Bülbül ya da ahenk Türkçe’mizi çoktan terketti. Toprağa gömdüğümüz değerlerle onlarda gömüldü. Geriye nahoş ve varoş bir dil kaldı. Artık bu Türkçe’yle adam gibi bir nesir bile yazılamıyor artık, şiir şöyle dursun. “Edebiyat döktürmek” diye tabir edilen maharetler tarihe gömüldü. Söz ustalıkları, kelime oyunları, özlü sözler üretilemiyor artık

Niye güçlü bir yazar ya da şair yok diye hayıflanmak boşuna...

Çünkü bunların olması güçlü bir dilin, zengin bir Türkçe’nin olmasıyla mümkündür. Peki, nerde o Türkçe?

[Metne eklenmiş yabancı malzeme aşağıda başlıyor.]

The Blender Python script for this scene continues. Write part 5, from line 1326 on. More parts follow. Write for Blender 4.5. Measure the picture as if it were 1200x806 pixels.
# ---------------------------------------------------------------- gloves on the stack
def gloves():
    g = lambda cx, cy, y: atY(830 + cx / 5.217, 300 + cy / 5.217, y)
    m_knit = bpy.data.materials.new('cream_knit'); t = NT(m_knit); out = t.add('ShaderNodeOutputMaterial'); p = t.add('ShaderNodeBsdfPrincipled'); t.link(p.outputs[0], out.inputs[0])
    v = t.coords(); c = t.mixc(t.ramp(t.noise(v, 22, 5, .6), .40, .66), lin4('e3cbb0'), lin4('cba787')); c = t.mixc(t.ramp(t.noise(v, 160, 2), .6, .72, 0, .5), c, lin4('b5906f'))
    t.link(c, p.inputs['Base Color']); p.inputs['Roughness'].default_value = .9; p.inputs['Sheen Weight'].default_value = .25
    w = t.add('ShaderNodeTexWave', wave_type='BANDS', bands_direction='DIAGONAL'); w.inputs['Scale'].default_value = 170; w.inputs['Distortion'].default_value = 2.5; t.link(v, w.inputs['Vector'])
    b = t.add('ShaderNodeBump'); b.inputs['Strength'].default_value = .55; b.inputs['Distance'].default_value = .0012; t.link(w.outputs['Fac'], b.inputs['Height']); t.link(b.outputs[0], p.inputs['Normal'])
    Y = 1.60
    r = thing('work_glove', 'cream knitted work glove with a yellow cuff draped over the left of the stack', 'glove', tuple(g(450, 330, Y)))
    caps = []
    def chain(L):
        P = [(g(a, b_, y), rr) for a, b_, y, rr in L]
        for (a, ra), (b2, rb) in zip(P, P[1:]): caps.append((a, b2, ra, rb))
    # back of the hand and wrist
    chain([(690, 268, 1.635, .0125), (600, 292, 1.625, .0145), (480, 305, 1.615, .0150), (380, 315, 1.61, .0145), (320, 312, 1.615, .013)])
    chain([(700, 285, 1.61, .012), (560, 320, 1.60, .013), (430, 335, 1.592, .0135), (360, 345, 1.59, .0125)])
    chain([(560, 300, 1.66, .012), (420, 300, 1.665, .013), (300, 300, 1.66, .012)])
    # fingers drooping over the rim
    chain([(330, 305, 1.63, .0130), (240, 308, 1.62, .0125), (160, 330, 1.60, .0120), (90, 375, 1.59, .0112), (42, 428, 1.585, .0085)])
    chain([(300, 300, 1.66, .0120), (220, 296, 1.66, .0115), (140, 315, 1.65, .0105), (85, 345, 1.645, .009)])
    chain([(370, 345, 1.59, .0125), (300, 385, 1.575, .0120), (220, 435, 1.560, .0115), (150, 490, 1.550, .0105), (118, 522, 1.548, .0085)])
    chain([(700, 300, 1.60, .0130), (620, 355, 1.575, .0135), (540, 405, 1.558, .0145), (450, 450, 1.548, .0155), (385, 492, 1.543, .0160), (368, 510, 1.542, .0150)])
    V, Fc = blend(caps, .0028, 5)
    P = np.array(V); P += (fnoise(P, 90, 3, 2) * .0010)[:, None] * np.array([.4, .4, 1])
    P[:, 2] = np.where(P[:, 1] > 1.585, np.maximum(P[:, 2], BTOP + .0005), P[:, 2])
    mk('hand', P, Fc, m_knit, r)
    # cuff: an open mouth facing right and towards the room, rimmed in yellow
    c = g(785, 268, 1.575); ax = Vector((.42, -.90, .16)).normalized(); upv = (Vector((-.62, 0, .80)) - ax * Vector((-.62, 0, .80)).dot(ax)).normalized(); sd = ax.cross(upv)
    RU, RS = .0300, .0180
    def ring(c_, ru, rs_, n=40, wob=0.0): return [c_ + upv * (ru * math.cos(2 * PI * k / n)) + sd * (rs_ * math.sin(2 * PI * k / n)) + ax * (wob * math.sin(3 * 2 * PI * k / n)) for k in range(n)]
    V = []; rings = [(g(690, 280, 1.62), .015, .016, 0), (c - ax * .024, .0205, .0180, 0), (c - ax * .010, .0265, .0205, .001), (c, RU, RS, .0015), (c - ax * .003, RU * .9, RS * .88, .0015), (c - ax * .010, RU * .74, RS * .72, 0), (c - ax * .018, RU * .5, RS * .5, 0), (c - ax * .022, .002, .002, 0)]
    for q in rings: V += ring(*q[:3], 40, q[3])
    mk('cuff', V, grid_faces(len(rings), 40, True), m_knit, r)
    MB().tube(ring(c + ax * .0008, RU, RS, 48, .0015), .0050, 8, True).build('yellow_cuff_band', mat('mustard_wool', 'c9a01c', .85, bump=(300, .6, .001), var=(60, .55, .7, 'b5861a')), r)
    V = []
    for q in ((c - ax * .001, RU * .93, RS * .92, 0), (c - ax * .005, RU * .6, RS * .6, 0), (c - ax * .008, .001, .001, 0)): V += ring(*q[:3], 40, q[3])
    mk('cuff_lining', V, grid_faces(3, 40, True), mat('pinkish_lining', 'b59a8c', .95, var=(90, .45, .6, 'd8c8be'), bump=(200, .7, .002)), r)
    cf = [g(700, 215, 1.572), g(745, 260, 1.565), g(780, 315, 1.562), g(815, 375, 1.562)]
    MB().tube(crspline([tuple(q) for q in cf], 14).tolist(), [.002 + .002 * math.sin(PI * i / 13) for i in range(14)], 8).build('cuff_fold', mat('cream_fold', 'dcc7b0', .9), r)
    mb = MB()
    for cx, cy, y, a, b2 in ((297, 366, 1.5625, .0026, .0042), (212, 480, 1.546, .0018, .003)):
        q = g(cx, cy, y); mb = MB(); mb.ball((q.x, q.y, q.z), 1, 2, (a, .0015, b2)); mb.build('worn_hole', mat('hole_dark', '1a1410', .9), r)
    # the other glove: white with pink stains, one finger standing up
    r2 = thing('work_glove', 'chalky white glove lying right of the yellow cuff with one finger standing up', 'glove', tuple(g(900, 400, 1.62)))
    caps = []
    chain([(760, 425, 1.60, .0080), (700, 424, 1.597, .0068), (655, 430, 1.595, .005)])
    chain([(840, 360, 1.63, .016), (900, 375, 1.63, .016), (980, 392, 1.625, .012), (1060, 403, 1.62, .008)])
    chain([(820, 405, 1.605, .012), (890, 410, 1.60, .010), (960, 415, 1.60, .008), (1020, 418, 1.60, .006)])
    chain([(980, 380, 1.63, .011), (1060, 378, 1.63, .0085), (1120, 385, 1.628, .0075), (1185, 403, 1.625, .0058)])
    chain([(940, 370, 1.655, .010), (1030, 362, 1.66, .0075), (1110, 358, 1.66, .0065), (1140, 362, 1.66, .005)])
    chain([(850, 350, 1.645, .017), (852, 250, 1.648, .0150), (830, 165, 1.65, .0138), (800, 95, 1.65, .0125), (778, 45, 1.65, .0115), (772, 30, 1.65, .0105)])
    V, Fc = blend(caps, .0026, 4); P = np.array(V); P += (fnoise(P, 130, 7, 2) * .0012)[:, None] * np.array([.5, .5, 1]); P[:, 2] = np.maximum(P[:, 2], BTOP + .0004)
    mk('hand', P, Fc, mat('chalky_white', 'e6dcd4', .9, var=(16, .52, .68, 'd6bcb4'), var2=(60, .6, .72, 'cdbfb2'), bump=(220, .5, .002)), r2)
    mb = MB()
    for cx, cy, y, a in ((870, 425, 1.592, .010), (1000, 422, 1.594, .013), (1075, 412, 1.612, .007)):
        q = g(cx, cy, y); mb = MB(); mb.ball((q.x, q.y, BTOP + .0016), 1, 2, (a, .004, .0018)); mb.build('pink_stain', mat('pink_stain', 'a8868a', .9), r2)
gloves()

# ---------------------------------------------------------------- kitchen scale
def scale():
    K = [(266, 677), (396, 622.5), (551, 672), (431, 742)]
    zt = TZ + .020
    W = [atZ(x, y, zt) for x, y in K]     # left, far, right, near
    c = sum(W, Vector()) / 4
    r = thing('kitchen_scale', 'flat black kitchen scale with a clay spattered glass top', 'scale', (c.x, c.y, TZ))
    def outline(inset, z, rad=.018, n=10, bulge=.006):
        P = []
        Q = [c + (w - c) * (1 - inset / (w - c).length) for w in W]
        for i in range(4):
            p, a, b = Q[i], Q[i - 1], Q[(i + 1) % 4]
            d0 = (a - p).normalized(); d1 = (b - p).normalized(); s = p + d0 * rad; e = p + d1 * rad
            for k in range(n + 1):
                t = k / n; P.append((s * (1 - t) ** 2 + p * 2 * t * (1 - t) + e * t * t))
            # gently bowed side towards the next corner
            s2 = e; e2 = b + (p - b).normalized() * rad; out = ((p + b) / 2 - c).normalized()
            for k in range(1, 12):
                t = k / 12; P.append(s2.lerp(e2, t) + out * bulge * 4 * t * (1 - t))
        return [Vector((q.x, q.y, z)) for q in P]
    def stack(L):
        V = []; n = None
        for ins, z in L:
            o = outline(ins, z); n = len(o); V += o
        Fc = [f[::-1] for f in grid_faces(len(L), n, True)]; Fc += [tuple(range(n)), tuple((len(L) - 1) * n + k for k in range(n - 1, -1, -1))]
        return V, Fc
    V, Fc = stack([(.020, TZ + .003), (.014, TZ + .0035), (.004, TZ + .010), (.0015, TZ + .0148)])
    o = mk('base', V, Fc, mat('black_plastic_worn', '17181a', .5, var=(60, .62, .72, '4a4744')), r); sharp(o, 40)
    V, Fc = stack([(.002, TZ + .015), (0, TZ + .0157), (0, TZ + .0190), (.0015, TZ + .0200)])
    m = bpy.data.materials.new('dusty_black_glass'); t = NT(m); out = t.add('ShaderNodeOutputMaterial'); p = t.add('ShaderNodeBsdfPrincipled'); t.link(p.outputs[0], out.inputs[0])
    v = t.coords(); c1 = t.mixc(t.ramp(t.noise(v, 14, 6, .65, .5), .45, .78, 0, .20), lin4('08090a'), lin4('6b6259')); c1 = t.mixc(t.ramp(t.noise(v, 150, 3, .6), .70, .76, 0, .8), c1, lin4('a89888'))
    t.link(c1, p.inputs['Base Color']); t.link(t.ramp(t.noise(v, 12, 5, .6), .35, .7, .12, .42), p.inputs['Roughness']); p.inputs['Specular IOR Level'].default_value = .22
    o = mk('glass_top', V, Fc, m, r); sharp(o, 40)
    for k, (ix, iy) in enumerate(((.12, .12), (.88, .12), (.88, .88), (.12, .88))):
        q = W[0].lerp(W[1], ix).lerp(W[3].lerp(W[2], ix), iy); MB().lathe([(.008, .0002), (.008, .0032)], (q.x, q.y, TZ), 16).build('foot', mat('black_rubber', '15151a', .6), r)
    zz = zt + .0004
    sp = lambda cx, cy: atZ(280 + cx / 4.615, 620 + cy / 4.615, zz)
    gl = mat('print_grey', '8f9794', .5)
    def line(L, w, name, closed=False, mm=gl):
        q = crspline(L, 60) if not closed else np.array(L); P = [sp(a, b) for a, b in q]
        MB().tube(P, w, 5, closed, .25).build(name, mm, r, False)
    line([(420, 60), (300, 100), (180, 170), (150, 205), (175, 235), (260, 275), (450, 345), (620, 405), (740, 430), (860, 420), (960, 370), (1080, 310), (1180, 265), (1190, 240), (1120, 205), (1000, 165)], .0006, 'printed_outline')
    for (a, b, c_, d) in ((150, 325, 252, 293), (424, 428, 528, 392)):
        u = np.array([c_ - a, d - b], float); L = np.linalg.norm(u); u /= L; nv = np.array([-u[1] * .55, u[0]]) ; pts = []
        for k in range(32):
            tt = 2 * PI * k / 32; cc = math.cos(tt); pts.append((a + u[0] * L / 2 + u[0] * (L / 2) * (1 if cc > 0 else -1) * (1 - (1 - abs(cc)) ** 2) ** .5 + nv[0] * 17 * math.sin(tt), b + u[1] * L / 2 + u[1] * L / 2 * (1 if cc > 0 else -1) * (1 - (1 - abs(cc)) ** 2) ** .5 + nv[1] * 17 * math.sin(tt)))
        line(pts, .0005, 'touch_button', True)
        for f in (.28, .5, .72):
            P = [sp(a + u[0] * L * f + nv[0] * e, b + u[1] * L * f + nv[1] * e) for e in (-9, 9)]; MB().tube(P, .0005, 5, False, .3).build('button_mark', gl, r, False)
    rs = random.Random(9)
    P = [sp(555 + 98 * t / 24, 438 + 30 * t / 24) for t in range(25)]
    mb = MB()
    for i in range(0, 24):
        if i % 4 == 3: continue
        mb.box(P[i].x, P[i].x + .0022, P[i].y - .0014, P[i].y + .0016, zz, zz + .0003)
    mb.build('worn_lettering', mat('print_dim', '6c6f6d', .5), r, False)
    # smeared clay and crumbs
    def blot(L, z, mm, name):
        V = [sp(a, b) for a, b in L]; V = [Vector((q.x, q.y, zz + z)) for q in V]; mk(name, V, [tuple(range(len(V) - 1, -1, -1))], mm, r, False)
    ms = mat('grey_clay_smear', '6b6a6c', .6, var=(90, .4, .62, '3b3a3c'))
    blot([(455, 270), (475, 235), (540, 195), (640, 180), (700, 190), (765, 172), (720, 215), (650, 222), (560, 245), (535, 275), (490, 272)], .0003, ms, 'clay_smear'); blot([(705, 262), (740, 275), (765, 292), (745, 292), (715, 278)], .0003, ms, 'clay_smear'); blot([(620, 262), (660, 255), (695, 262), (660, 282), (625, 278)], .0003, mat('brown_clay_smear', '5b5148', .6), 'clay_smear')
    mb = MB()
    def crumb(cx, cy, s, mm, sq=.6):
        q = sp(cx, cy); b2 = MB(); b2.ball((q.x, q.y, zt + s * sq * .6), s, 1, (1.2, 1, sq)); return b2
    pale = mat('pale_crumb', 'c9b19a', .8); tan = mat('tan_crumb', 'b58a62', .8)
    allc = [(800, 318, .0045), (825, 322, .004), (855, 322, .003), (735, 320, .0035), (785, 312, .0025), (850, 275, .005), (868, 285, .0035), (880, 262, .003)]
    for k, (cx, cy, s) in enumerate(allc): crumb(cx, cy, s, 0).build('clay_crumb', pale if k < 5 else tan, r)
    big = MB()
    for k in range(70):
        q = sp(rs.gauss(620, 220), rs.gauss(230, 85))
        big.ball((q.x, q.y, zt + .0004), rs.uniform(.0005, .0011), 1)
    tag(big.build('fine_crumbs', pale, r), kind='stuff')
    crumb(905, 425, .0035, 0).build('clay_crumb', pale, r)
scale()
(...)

Elime kocaman bir mercek alıp sokaklara Türkçe’yi aramaya çıkıyorum. Ey zengin, ana sütü kadar temiz olan Türkçe’m nerelerdesin? Nerelere gizlendin? Yoksa fast footların, motellerin altında mı kaldın? Bir sabahçı kahvesinin buğulu camlarında bile görünmüyorsun artık .Cafelerin ardına mı gizlendin yoksa?

Eğer yolun bizim sokağa düşerse ben köşedeki Dürüm Evinde, bir bardak ayranla seni bekliyorum. Bana uğramayı ihmal etme... Hala seni seven ve savunan biri olarak uğramazsan üzülürüm...

Yahya Kemal gibi şiir yazmak, Tanpınar gibi yazı yazmak hayal belki ama en azından onların yazdıklarını okuyor ve anlıyor olabilmek de büyük bir teselli kaynağı olsa gerek...

Her şeyimizi yitirdiğimiz, bütün değerleri sıfırladığımız şu günlerde Türkçe’mize sahip çıkalım. Yarım ekmek arası dönerimizi, hamburgere ezdirmeyelim. Dilimizi de kaybedersek kendimize asla gelemeyiz. Çünkü dil namustur.